Broker Check

New Year's Resolutions for Your Finances

December 24, 2013
 
The most important component of any New Year’s resolution is the part where you actually do it. Resolving to do something and then not carrying through only leads to frustration and failure. Why not increase your chances of achieving your long-term retirement planning goals by designing your resolutions better from the start?

Here are three achievable New Year’s resolutions that can help you meet your retirement planning goals.


Increase Your Savings Rate, Slowly

If you’re saving less than $100 a month for retirement or not saving at all, it’s really hard to carry through on a resolution to save $500 a month for retirement this year. Your likely best case is to try it for a few weeks, realize your goal is not attainable, and – like nearly everyone else – give up on your one-month old resolution.
Instead, make your resolution realistic. Commit to raising your savings rate by a meaningful but reasonable level. If the goal is too easy, then it isn’t much of a resolution. But again, if your target is out of reach, you’re likely to throw the baby out with the bathwater, leaving you with less for your retirement.

The easiest way to implement this resolution is to increase your contribution rate in your 401(k) plan. If you don’t have a 401(k) plan at work, set up an individual retirement account or a Roth IRA right away and ask how to automate your savings. Taking any one of these actions will help you create and stay with your new, better, financial habits.

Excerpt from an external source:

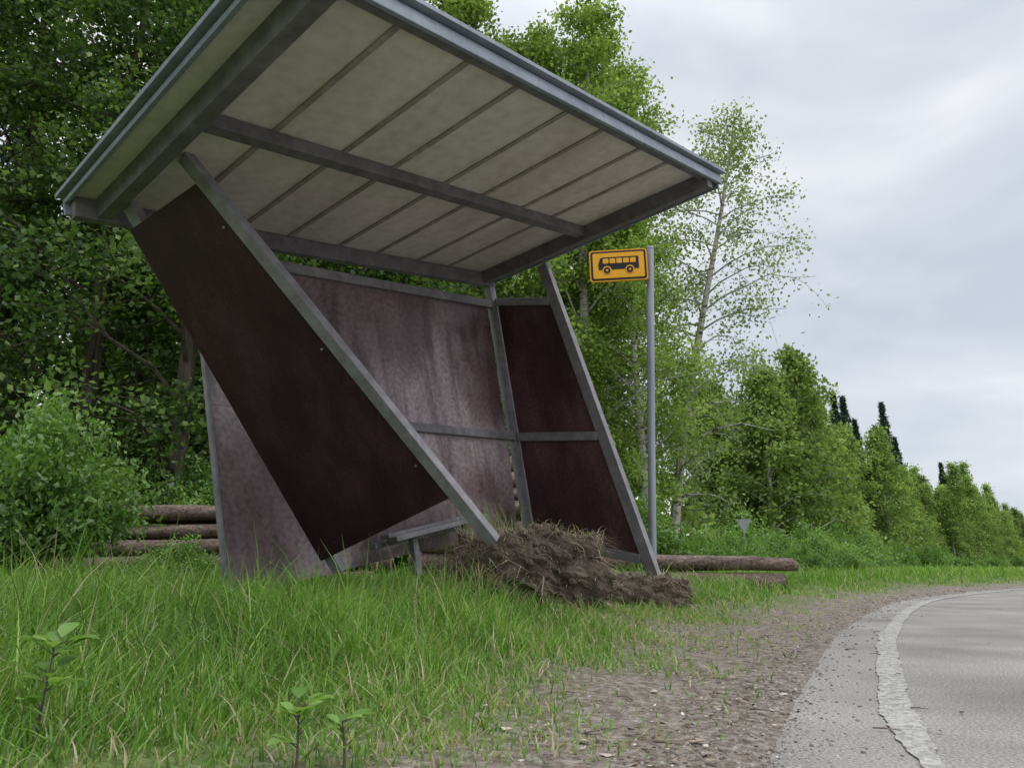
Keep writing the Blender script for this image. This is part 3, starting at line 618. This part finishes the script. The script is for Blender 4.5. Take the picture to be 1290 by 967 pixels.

Get Emotions Out of It: Write Down Your Investment Strategy


During an investment downturn, many people abandon their long-term investment strategy because they forget that they had a strategy in the first place or overlook the fact that their plan actually contemplated periodic bad markets. As a result, these people sell securities at their relative low points, locking in recent short-term market losses.
This year, resolve to write down your long-term investment strategy. (Unless you’re about to retire or have already retired, the bulk of your money should probably be invested for the long-term). By documenting your investment strategy, you can refer to it during the inevitable down market. So despite the fact that you’re understandably emotional due to recent investment losses, you can look back at your document and see why you invested the way you did. Extra bonus: create your investment strategy during a less emotional time.


Encourage Others to Do What’s Right

You’re determined to make a difference in your retirement. Now get someone else motivated. Start with your spouse. (That will help you too.) Then, have a money talk with your children. Make sure they know the financial basics, like where money comes from. Talk to your parents too, since every year more Americans find themselves taking caring of their elder parents. Often this is a huge- and unplanned - financial burden. Learn what their retirement plan looks like and, as appropriate, share what you can to help them do better. It just might help down the road.

Realistic resolutions can get done. Make sure some of your New Year’s resolutions are profitable ones.